After a miserable 2022, the IPO market is alive and well and expected to improve into the third quarter, according to a midyear outlook from Renaissance Capital.

The firm, which tracks the IPO market, believes the summer IPO market will be productive, based on the larger May and June offerings and the lower volatility in the June deals.

Other catalysts include the Fed's pause on rate hikes, recent increased IPO returns, a backlog of good IPO candidates and an expected increase in listings.

The average U.S. IPO stock lost over 10% in the second quarter, but that was mainly due to a handful of underperforming microcaps. More important, the larger deals of over $100 million produced a solid 25% return above the offer price.

The Renaissance IPO Index, based on the Renaissance IPO ETF, gained 6.1% and was in line with the S&P 500's 6.2% second-quarter increase.

Year to date, the IPO ETF, which tracks the Renaissance IPO Index, has gained an impressive s28%. The ETF is in a bullish chart pattern, too, forming a cup-with-handle base.

Q2 Proceeds Pick Up

Twenty-three companies went public in the second quarter vs. 21 in the same quarter last year. Consumer and industrial companies dominated.

The Q2 deals collectively raised nearly $6.7 billion in proceeds, skewed to the upside by the $3.8 billion Johnson & Johnson spinoff of Kenvue. Total second-quarter proceeds were the highest in six quarters, even before the Kenvue deal.

IPO proceeds have been in the $2 billion range or lower for the last four quarters. The quarterly averages still pale next to the $15.9 billion 10-year average.

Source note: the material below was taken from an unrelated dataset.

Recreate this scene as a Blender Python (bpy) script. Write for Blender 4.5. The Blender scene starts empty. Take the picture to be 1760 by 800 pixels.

Consumer products company Kenvue — with its well-known Tylenol, Listerine, Benadryl and Neutrogena brands — was by far the largest IPO.

Only 10 companies came public using a special purpose acquisition company (SPAC) vehicle — the fewest in three years.

 IPO Market Buzz

The second-largest IPO was specialty immunotherapy biotech company Acelyrin at $540 million. It went public May 5 at 18 per share. It's trading around 22 Tuesday.

Fast-casual Mediterranean restaurant chain Cava Group raised $318 million in its June 15 IPO at 22 a share — and the company is not profitable. Shares are trading around 46, making it the IPO market's winner. CAVA stock about doubled on the day it went public and is up more than 105% from the IPO price.

Cummins spinoff Atmus Filtration Technologies raised $246 million in its May 26 IPO at 19.50 per share. The stock is in the buy zone of an IPO base with a 22.50 buy point. Atmus makes filters for equipment and vehicles used in highway maintenance, construction, agriculture and mining.

The IPO pipeline has 148 companies looking to raise nearly $8 billion, Renaissance Capital says. Of 95 companies in the "active pipeline," technology (21), industrials (19) and consumer discretionary (13) account for the most.

Among the IPO filings are car-sharing platform Turo, Brazilian steakhouse chain Fogo de Chao and cosmetics and personal care products provider Oddity Tech.